Na visão do Brasil, a recuperação da institucionalidade da Venezuela precisa ser acompanhada em “dois tempos”, ou seja, nos processos eleitorais de 2024 e 2025. A eleição deste ano, porém, é considerada mais importante, pois se trata do pleito que irá escolher o próximo presidente. No segundo ano, serão escolhidos os governos dos estados e a próxima Assembleia Nacional. Neste sentido, é um acompanhamento que será feito aos poucos.

Para o analista de Venezuela e América Latina da ONG International Crisis Group, Phil Gunson, o governo Maduro não tem nem nunca teve a intenção de participar de uma eleição na qual poderia perder. Inicialmente, o governo tinha o único intuito de dividir e enfraquecer a oposição para obter a vitória nas urnas. Mas, como o campo político continua unido, a questão que se coloca neste momento é se só sobrará ao governo a única opção da repressão ou se algumas concessões serão feitas:

— O Brasil é um ator importante, e Lula, bem como Amorim, são ouvidos por Maduro. Não há dúvida de que o Brasil pode fazer mais. No entanto, Maduro quase certamente acredita, corretamente ou não, que Lula fará pouco, apenas criará ruídos com uma desaprovação, mesmo se ele [Maduro] roubar a eleição. Portanto, a influência do Brasil é limitada, a menos que a região, como um todo, se una. Se não houver essa união para deixar claro a Maduro que haverá graves consequências com a fraude, ele persistirá com sua estratégia atual.

"Ganhar tempo"
O professor de Relações Internacionais da FGV e do IEA-USP Eduardo Viola afirma que a posição do governo Lula diante do desenrolar dos acontecimentos é de cumplicidade com o governo da Venezuela. Segundo ele, os únicos países na região que ainda tentam dar algum suporte ao regime chavista, além do Brasil, são Bolívia e Colômbia. Ele acrescenta que o Acordo de Barbados — assinado em outubro do ano passado com o apoio dos EUA e que previa a abertura do processo eleitoral à oposição, com monitoramento internacional — já está praticamente enterrado.

— A chance de termos eleições minimamente limpas é próxima de zero.

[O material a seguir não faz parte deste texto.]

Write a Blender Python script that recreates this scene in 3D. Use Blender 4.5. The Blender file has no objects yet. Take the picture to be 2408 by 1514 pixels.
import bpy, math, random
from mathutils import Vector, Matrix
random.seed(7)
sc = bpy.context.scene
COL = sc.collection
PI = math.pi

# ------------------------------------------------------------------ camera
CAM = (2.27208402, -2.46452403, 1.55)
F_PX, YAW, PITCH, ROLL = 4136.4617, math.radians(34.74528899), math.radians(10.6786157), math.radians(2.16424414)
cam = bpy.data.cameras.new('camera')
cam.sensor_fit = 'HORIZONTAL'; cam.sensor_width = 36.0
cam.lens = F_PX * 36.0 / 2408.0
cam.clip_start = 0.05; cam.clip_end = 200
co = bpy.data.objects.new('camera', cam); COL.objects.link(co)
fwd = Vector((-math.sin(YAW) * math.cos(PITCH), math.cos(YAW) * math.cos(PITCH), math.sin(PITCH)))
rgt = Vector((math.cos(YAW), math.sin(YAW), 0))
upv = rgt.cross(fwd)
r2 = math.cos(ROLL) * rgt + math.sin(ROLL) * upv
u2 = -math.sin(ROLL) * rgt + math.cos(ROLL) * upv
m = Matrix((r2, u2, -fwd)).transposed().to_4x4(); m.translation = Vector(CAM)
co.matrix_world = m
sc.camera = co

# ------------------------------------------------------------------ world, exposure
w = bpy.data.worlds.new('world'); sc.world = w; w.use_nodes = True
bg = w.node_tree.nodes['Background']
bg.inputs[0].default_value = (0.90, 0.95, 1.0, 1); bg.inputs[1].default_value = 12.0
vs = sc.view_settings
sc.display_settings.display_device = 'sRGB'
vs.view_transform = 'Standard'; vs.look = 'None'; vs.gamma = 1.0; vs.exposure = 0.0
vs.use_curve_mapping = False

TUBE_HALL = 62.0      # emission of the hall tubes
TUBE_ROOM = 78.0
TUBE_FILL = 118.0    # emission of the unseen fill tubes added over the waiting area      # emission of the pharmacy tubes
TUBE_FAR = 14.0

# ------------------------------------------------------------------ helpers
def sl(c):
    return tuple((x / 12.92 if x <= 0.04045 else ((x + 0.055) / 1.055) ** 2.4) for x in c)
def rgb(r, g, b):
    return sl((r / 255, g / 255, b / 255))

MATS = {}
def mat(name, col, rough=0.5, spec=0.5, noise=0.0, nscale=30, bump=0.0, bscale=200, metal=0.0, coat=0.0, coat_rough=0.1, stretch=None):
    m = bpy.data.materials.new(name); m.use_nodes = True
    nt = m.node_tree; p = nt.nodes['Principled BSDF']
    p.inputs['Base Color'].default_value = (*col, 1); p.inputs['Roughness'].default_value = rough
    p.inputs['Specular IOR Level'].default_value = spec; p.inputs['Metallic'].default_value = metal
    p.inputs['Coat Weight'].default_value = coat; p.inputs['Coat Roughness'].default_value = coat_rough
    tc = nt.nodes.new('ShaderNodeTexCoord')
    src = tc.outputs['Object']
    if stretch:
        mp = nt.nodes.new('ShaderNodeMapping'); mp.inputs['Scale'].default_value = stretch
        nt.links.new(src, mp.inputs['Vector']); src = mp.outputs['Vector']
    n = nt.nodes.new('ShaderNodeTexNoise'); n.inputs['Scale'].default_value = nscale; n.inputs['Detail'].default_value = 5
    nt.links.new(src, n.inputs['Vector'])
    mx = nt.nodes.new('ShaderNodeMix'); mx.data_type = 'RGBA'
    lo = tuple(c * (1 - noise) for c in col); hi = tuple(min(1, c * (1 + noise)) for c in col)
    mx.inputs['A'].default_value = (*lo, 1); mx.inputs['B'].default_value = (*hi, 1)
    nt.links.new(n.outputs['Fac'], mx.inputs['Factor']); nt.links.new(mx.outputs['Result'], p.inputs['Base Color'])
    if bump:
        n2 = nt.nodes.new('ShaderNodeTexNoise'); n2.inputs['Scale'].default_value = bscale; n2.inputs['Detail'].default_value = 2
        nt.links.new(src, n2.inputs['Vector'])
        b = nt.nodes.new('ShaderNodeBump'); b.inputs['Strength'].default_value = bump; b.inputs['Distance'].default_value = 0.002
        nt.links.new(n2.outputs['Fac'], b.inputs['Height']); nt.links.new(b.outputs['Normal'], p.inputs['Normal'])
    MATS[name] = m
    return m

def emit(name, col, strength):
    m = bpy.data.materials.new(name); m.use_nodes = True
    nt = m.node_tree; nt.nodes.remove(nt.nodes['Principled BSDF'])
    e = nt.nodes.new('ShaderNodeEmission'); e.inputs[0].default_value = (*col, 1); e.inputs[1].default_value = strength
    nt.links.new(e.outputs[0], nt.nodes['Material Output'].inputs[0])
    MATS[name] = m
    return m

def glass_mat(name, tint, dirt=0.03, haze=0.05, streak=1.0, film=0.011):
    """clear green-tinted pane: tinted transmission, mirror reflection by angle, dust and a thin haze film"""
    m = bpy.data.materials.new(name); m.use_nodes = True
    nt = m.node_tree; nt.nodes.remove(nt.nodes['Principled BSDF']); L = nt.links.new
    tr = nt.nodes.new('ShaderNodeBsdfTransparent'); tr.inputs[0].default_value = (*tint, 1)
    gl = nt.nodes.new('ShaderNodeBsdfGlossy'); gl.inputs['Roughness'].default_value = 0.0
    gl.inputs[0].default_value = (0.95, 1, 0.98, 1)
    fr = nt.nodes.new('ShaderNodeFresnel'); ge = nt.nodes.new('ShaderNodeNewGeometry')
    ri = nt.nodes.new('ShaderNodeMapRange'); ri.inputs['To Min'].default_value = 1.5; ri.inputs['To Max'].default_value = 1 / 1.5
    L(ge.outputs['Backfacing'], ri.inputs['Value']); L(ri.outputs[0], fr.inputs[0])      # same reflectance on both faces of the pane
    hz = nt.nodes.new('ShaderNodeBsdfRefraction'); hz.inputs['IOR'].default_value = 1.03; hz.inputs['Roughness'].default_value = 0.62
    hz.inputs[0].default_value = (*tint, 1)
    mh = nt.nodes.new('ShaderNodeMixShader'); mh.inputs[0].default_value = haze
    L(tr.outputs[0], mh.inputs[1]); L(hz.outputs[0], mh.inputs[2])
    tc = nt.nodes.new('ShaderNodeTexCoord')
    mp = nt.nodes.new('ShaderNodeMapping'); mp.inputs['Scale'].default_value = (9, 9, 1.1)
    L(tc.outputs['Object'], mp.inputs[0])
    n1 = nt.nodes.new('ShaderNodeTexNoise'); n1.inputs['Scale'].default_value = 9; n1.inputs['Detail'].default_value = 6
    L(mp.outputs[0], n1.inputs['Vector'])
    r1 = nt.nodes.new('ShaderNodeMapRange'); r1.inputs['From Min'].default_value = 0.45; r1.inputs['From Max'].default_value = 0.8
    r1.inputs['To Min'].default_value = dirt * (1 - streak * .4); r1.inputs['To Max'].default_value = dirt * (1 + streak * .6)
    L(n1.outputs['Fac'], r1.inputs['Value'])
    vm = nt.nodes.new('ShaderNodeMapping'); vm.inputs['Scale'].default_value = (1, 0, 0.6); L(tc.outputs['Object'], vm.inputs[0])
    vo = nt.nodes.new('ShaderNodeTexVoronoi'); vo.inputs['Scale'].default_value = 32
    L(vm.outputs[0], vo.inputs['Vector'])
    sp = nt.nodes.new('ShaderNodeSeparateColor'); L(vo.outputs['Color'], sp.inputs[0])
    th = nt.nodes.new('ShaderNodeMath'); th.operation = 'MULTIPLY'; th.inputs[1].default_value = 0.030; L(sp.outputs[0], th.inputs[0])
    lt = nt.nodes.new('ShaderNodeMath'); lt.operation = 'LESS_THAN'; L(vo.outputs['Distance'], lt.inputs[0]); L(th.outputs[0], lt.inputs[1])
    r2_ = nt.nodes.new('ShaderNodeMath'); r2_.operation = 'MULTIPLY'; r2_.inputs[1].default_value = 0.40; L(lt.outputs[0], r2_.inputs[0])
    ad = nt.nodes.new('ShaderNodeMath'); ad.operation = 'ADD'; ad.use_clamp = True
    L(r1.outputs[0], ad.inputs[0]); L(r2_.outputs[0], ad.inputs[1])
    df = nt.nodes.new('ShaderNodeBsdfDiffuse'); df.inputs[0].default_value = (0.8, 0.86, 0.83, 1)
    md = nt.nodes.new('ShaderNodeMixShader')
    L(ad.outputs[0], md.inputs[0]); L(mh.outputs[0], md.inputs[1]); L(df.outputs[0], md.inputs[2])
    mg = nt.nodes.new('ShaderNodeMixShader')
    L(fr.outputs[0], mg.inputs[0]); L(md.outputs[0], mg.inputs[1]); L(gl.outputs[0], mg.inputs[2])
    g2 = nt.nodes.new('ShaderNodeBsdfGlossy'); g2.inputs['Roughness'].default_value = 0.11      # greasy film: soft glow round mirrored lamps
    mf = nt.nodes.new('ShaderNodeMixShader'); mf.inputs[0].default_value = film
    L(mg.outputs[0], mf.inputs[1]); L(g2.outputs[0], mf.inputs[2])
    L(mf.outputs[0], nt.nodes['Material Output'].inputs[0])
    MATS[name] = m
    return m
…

O Acordo de Barbados foi apenas para Maduro ganhar tempo, e do lado dos Estados Unidos, ganhar tempo para tentar frear a imigração venezuelana. Houve esse interesse dos dois lados. O governo da Venezuela vai continuar a reprimir, deixando talvez alguma força de oposição, com candidato mais moderado, para tentar um realizar um simulacro de eleição — diz Viola.

O Itamaraty também entende que a pressão externa pode ser contraproducente, forçando uma ofensiva ainda mais dura dos chavistas. Vários governos da América Latina vêm se posicionando de forma contrária à condução do processo eleitoral sem garantias plenas de que será limpo e justo, como Uruguai, Equador, Argentina e até mesmo o governo de esquerda do Chile.